■ To do
Set down each line from the one containing "for x, y in" to the one containing "M['dark'], bx, True)", inclusive, exactly as written and with nothing further.

■ Supplied material
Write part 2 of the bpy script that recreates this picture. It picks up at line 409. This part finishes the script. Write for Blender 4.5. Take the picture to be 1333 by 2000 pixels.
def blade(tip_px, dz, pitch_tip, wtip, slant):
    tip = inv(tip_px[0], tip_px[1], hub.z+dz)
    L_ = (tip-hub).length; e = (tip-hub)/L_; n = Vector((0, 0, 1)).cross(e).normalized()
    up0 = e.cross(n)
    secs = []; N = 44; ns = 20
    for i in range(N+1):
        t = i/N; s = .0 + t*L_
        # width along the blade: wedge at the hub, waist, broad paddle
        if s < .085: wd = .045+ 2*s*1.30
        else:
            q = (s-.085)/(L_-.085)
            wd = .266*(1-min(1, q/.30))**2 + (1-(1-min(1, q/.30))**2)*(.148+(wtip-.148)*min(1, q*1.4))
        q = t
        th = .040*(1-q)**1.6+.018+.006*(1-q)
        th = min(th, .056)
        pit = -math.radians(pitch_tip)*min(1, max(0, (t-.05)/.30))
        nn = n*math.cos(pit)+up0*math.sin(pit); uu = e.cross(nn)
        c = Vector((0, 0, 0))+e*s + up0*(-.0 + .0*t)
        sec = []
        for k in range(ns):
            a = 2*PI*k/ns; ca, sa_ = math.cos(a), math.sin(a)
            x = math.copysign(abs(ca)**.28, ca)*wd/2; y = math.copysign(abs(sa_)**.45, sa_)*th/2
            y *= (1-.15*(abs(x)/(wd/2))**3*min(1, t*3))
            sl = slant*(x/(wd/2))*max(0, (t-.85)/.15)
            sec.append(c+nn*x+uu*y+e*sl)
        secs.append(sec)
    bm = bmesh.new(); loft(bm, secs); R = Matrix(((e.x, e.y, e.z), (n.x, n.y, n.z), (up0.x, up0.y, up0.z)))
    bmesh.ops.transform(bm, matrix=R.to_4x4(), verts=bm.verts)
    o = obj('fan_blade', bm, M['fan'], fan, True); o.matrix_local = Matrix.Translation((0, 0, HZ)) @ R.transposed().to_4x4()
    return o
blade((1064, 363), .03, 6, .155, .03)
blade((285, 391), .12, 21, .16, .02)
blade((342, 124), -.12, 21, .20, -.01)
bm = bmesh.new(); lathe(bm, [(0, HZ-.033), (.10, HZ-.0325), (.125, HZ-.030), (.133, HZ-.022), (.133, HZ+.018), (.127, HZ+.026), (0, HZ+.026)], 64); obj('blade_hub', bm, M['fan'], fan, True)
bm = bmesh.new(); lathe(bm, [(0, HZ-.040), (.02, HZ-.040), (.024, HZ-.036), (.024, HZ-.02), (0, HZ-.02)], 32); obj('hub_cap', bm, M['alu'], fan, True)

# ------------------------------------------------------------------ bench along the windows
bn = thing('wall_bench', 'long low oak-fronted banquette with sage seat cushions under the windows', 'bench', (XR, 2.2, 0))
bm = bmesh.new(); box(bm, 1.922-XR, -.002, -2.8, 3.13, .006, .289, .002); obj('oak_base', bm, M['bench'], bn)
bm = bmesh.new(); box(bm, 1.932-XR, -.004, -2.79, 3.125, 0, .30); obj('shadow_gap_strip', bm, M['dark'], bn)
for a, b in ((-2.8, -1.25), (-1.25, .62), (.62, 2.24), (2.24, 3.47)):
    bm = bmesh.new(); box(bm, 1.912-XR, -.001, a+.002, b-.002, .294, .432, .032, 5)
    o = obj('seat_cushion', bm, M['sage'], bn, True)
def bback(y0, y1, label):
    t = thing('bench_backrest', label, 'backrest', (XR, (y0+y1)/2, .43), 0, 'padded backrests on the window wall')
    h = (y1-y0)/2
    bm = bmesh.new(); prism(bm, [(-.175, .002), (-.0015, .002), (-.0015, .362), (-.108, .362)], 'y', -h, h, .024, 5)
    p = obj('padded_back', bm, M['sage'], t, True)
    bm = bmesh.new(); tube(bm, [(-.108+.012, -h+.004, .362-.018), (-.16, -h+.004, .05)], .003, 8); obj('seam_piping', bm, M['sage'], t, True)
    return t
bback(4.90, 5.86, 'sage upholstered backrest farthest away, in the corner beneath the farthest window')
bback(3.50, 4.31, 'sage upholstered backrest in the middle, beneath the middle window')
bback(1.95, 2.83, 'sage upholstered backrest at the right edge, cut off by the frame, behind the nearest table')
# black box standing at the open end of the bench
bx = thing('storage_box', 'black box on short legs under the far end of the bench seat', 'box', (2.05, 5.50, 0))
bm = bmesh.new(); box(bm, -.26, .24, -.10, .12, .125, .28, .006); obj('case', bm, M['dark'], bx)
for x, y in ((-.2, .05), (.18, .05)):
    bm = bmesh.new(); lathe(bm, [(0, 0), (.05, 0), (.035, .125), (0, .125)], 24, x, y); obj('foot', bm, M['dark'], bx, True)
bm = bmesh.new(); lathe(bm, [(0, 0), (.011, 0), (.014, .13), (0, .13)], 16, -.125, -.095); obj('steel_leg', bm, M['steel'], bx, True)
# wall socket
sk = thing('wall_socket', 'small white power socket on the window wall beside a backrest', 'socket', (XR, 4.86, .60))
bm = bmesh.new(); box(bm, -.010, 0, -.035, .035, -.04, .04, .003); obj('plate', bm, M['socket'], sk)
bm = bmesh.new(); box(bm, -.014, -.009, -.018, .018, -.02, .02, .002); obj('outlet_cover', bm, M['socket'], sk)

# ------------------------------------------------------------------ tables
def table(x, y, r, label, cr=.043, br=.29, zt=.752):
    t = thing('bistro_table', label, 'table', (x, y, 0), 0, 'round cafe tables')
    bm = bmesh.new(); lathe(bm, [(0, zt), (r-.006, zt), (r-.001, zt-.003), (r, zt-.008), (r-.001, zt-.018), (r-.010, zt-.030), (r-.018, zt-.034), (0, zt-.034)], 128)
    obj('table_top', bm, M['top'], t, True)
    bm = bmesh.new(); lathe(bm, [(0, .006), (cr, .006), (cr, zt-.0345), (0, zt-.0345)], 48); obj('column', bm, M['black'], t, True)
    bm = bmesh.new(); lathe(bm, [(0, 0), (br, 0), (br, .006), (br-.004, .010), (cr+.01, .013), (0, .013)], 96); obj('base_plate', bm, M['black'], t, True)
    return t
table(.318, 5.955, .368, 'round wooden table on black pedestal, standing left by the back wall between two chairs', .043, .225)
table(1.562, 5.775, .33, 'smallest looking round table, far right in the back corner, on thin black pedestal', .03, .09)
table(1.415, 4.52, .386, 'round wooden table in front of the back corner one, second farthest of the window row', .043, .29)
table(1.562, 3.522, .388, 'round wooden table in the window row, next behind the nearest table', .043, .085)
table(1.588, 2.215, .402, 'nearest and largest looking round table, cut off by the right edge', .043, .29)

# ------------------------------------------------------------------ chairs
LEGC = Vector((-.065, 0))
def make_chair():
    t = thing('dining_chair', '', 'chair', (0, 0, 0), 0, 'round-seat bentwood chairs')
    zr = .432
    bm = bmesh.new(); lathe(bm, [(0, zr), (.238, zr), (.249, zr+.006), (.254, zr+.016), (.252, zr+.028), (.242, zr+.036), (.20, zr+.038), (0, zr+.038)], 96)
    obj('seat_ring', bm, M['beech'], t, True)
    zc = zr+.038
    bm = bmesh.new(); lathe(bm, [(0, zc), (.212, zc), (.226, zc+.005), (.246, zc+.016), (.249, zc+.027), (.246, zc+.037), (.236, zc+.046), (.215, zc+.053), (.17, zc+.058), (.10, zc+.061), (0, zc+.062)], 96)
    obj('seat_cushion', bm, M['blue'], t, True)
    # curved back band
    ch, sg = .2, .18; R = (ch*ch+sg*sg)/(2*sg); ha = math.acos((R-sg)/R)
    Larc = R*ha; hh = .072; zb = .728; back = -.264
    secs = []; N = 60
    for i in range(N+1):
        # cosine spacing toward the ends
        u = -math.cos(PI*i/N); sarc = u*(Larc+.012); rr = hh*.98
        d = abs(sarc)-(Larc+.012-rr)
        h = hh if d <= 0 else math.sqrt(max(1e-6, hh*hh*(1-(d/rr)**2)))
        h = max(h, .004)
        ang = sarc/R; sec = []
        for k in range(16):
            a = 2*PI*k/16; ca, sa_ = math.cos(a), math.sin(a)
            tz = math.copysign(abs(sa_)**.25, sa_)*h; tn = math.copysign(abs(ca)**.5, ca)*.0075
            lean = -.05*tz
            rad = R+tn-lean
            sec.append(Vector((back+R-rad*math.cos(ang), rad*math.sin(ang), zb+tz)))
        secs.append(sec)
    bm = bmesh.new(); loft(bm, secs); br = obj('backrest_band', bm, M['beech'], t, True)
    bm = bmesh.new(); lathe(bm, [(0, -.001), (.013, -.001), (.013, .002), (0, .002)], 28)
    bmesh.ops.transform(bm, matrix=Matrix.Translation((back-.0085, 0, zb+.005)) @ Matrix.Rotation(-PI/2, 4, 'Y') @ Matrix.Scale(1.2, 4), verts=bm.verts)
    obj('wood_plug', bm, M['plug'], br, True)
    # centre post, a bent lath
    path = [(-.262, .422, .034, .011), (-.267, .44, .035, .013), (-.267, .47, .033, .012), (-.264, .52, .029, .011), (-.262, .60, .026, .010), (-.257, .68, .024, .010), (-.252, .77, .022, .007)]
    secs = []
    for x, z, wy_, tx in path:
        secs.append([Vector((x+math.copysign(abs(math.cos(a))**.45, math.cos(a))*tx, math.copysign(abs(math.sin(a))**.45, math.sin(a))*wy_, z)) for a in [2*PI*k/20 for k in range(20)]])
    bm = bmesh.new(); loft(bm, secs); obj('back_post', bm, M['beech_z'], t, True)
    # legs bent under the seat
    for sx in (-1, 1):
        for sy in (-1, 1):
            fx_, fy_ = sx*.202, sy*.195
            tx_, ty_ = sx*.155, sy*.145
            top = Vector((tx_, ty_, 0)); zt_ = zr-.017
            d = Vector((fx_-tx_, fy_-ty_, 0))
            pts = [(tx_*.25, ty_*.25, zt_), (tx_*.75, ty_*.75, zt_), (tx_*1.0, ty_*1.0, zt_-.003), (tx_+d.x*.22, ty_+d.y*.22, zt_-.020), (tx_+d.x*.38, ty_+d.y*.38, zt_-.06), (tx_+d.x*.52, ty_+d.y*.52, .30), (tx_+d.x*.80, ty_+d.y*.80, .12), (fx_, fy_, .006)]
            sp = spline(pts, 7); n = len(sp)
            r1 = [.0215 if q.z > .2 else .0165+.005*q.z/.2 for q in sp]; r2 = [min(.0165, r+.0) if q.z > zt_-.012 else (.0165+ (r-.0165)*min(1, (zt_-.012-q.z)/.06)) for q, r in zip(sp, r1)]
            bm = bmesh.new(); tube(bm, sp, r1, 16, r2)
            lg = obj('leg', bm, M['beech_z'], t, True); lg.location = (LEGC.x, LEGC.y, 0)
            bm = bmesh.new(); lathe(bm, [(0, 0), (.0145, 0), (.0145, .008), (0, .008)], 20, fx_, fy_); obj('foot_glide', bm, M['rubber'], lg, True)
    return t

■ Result
for x, y in ((-.2, .05), (.18, .05)):
    bm = bmesh.new(); lathe(bm, [(0, 0), (.05, 0), (.035, .125), (0, .125)], 24, x, y); obj('foot', bm, M['dark'], bx, True)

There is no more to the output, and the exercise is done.